In the long term your solution is the best one but it would be massively damaging in the short term and probably destroy the political party that carried out the idea.

Why are you positing some sort of forced paid removal?

People moved out there for reasons: they wanted lots of sunshine, and assumed that all the water they wanted would be provided for cheap. If what they assumed were the facts behind those reasons change, they will then find reason to move elsewhere.

It’s true that it’s better if this happens gradually instead of all at once; but nobody said otherwise.

People moved there during the dustbowl. Aside from the government intervening they will stay there until the next dust bowl and will expect their politicians to keep them farming long past the viability point. Water will be warred over and stolen long before those farmers pack up and move voluntarily.

What about splitting the water at the source then piping hydrogen. You could regain some of the energy by burning it at the destination, perhaps to make electricity. The output would be pure water. You could even use some of it to power the pumps along the pipeline.
Would this be more or less energy efficient?

Piping masses of hydrogen across the country? What could possibly go wrong?

Stranger

We pipe natural gas. Nothing is 100% safe.

I’ll leave the question of energy efficiency to someone else, but you can be damn sure it will be less water efficient. You’d be cannibalizing your water supply at Point A to move it to Point B, and then consuming even more water from Point A to turn it into fuel to move it to Point B.

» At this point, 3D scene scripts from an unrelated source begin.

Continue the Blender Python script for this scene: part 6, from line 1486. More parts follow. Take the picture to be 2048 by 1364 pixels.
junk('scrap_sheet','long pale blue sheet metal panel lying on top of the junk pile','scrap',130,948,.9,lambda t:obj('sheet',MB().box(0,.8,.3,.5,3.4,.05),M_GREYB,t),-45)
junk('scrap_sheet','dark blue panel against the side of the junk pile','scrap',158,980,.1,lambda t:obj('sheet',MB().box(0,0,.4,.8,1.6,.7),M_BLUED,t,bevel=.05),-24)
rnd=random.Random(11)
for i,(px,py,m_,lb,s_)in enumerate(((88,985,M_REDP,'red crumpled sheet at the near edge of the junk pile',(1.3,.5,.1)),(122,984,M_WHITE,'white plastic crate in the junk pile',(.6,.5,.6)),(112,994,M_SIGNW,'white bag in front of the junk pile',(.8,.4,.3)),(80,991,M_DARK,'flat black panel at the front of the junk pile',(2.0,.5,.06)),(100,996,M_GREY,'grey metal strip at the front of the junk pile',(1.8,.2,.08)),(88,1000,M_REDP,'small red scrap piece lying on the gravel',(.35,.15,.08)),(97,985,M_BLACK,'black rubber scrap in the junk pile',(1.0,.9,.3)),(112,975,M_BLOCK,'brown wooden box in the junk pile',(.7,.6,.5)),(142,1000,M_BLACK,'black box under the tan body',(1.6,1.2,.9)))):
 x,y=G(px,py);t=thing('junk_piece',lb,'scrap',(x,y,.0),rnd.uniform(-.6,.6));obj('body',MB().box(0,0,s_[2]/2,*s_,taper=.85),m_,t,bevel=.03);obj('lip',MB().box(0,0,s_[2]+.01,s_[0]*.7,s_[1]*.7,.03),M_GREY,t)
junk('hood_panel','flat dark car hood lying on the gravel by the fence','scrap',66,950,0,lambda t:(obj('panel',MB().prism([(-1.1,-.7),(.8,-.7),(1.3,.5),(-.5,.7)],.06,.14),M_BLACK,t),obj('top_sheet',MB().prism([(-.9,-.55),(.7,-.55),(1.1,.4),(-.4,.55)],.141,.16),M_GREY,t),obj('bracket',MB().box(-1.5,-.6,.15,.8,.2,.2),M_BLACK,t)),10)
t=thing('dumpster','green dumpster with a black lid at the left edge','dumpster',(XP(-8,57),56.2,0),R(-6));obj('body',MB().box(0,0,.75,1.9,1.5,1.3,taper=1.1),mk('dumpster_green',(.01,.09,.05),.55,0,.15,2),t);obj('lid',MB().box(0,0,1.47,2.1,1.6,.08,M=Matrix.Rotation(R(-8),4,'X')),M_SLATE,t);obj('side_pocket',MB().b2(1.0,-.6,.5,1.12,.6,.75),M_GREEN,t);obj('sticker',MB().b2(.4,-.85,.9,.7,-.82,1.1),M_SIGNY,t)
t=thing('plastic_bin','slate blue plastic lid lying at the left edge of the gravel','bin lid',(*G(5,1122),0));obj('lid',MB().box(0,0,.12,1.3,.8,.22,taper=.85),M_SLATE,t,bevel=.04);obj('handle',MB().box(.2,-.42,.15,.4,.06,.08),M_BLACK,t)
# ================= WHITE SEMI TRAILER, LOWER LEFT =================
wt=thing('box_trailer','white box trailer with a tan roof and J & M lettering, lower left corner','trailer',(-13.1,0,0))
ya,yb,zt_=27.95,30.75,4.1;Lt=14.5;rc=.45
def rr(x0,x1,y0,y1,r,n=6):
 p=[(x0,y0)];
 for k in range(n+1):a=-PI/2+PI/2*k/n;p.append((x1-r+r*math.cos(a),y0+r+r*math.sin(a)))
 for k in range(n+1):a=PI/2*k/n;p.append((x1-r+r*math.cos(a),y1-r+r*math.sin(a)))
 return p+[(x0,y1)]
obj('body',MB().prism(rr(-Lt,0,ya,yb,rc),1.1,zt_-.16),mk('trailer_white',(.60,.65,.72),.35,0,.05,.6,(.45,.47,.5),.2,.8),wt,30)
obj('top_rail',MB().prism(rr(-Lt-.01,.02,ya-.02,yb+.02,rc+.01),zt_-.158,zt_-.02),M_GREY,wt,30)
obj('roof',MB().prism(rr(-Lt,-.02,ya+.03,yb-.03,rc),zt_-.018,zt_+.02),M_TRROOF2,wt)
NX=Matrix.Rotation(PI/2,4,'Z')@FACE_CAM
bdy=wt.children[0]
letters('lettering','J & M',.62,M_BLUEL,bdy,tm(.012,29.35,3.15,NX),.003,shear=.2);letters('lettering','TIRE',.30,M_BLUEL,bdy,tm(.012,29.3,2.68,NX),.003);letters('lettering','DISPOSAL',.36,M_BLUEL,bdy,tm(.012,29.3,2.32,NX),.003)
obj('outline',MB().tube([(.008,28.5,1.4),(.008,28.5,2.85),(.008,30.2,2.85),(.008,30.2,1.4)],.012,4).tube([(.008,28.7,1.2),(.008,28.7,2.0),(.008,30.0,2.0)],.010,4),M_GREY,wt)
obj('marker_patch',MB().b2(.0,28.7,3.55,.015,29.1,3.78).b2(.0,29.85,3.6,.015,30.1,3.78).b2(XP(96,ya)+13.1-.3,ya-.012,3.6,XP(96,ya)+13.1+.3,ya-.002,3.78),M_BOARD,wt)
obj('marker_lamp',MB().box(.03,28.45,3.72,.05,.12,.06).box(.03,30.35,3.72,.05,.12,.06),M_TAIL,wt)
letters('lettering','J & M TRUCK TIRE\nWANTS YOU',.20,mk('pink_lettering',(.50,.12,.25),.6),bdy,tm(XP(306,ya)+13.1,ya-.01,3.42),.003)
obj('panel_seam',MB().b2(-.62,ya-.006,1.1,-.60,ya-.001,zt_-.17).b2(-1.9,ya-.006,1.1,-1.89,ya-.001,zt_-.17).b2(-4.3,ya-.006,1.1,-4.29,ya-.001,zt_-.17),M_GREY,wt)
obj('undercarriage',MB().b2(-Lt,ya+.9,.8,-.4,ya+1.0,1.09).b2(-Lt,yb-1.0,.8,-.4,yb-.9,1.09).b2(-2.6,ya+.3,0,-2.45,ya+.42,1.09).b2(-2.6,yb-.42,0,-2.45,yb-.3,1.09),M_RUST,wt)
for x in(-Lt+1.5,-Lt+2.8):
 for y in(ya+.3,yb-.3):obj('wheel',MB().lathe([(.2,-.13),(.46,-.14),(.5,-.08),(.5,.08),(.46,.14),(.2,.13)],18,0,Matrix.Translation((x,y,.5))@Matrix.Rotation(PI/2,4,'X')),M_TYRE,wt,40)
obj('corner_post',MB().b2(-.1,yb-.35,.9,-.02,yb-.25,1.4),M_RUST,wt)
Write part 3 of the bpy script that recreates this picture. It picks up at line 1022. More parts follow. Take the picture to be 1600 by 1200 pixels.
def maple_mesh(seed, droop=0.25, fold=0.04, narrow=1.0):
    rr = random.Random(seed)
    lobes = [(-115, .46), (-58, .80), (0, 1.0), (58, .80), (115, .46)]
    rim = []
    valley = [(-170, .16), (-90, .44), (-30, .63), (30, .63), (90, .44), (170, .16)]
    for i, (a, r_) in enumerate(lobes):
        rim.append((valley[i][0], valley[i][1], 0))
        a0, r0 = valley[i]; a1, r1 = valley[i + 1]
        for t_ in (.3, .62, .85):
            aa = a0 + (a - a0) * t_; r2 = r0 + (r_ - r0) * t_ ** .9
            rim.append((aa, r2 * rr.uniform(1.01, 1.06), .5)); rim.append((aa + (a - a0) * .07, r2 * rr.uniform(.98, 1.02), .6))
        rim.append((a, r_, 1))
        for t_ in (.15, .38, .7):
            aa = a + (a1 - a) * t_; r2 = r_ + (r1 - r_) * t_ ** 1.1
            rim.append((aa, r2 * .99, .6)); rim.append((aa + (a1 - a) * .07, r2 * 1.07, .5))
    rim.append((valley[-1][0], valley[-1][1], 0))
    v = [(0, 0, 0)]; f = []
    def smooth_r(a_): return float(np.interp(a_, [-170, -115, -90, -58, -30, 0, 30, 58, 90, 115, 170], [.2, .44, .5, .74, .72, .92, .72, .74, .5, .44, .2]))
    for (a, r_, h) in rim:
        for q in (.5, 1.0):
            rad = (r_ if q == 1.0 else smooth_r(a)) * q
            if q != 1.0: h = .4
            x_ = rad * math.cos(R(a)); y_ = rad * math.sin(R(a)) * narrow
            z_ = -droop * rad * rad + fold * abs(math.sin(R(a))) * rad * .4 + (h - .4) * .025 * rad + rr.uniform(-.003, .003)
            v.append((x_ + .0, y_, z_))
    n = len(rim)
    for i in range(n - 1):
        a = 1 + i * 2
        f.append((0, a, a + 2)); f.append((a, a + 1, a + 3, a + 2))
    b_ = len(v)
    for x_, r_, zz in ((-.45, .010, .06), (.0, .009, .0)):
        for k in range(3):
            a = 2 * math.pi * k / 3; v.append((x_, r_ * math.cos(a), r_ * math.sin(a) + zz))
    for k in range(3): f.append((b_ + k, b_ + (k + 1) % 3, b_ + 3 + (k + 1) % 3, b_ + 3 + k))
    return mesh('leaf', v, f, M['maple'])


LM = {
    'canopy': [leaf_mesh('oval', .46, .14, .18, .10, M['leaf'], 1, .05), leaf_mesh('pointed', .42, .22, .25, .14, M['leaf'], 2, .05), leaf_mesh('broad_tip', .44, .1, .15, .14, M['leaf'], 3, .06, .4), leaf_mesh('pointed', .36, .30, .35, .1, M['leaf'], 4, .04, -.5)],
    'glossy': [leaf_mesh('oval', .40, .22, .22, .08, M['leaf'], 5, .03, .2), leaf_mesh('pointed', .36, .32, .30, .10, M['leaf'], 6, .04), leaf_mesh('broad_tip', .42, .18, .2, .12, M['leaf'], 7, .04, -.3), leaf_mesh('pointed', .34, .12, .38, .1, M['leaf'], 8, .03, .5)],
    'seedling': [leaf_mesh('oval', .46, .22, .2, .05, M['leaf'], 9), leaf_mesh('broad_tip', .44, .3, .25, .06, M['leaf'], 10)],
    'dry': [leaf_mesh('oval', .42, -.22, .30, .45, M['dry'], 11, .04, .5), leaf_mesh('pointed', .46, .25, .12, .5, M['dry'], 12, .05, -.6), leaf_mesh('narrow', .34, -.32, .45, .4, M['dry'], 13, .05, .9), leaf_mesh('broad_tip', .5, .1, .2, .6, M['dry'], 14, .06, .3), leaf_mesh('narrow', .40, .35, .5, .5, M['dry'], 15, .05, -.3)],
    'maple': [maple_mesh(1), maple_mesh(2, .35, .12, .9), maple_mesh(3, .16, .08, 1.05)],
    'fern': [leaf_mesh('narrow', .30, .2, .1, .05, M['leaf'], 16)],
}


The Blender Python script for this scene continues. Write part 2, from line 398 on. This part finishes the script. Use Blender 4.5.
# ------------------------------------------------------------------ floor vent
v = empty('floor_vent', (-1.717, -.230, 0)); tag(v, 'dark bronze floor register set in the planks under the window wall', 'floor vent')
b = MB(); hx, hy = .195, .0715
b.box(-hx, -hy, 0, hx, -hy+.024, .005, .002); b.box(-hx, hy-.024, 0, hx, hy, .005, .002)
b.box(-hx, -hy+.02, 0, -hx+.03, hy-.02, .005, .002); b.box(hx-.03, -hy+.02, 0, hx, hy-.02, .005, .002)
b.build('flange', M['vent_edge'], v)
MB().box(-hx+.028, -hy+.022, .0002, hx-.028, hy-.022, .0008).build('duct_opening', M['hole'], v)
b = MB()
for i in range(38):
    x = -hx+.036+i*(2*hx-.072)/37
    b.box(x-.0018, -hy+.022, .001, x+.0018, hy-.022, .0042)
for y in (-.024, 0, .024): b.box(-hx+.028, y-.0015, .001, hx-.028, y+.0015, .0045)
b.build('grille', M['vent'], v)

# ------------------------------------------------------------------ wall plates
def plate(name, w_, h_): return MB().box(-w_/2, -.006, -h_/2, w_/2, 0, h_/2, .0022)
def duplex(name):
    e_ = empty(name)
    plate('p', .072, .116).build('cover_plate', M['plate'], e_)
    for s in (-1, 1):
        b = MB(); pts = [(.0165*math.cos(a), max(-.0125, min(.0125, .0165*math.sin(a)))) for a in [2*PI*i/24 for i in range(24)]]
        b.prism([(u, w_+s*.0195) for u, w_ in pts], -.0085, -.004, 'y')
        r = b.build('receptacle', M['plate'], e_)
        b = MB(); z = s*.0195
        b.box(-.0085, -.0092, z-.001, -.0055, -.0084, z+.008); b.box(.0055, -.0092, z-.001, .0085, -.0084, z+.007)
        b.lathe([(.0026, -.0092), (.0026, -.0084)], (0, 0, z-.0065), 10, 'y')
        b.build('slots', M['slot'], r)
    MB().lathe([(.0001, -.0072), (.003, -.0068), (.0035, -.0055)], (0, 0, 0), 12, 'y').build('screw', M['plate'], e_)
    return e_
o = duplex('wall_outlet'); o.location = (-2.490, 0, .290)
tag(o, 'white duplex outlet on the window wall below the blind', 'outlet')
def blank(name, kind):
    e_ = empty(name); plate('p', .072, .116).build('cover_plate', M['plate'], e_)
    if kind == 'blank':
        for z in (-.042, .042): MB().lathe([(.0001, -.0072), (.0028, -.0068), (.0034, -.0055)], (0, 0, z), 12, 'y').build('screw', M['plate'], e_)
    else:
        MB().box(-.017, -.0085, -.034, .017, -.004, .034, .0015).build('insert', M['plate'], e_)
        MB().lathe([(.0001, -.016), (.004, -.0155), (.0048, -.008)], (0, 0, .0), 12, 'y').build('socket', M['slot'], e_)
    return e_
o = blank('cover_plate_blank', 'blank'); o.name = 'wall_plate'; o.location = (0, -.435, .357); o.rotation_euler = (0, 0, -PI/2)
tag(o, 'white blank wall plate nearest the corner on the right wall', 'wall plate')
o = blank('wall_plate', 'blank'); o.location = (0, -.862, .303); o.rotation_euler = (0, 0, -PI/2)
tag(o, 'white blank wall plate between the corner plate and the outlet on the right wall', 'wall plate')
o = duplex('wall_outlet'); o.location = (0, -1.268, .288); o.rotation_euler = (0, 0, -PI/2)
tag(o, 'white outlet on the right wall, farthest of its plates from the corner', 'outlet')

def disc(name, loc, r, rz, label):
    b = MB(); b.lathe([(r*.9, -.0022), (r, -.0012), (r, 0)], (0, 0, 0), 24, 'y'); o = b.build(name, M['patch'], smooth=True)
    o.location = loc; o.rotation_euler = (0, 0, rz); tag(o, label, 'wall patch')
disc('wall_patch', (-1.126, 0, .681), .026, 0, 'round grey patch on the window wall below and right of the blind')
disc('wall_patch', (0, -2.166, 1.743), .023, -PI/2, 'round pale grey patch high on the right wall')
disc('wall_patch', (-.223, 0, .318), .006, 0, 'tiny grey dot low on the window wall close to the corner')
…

I was thinking primarily tunneling and digging canals over a period of a hundred years or even more something that would last forever

Natural gas tends to stay readily confined in normal pressurized systems, and if dry and oxygen-free doesn’t really tend to cause corrosion internal to pipes and tankage. Hydrogen gas leaks from the tiniest crack or misfit joint, causes hydrogen embrittlement, and is also extremely low density unless compressed to cryogenic liquid temperatures. Having worked with hydrogen as a fuel and dealt with the multitude of safety issues, I feel pretty confident in saying that a nationwide network of hydrogen pipelines would be a catastrophe in the making.

It would be spectacularly inefficient; the energy cost of a theoretically 100% efficient electrolyser would be almost 40 kilowatt-hours per kilogram of hydrogen, which would be 8.94 kg of water. Even if you are assuming you could recover all of this energy at the other end through combustion with complete thermodynamic recovery (impossible, of course, says Carnot), you are still having to produce this energy at the source and with sufficient power to deliver large volumes of water to the end user, so the source gets no benefit or recovery. Desalination of sea water, while also enormously energy-intensive, would still be more feasible than piping hydrogen cross-country.

Stranger

You could use solar, wind, or nuclear to split the water.

Regarding desalination, you’d still have to somehow deliver that water to non-coastal regions.

There’d be no net energy gain but the point isn’t an energy gain. The point is transporting water as energy efficiently as possible.

Uh, how about using clouds.

“Sometimes the old ways are the best…”

Stranger

For moving volumes of water there are two sciences/technologies: gravity and evaporation. Anything else is uneconomic, unless it’s Perrier.

The places that have the water don’t have the weather to grow the crops. The kind of Mediterranean cash crops they grow in California - almonds, grapes - aren’t going to grow nearly as well around the Great Lakes.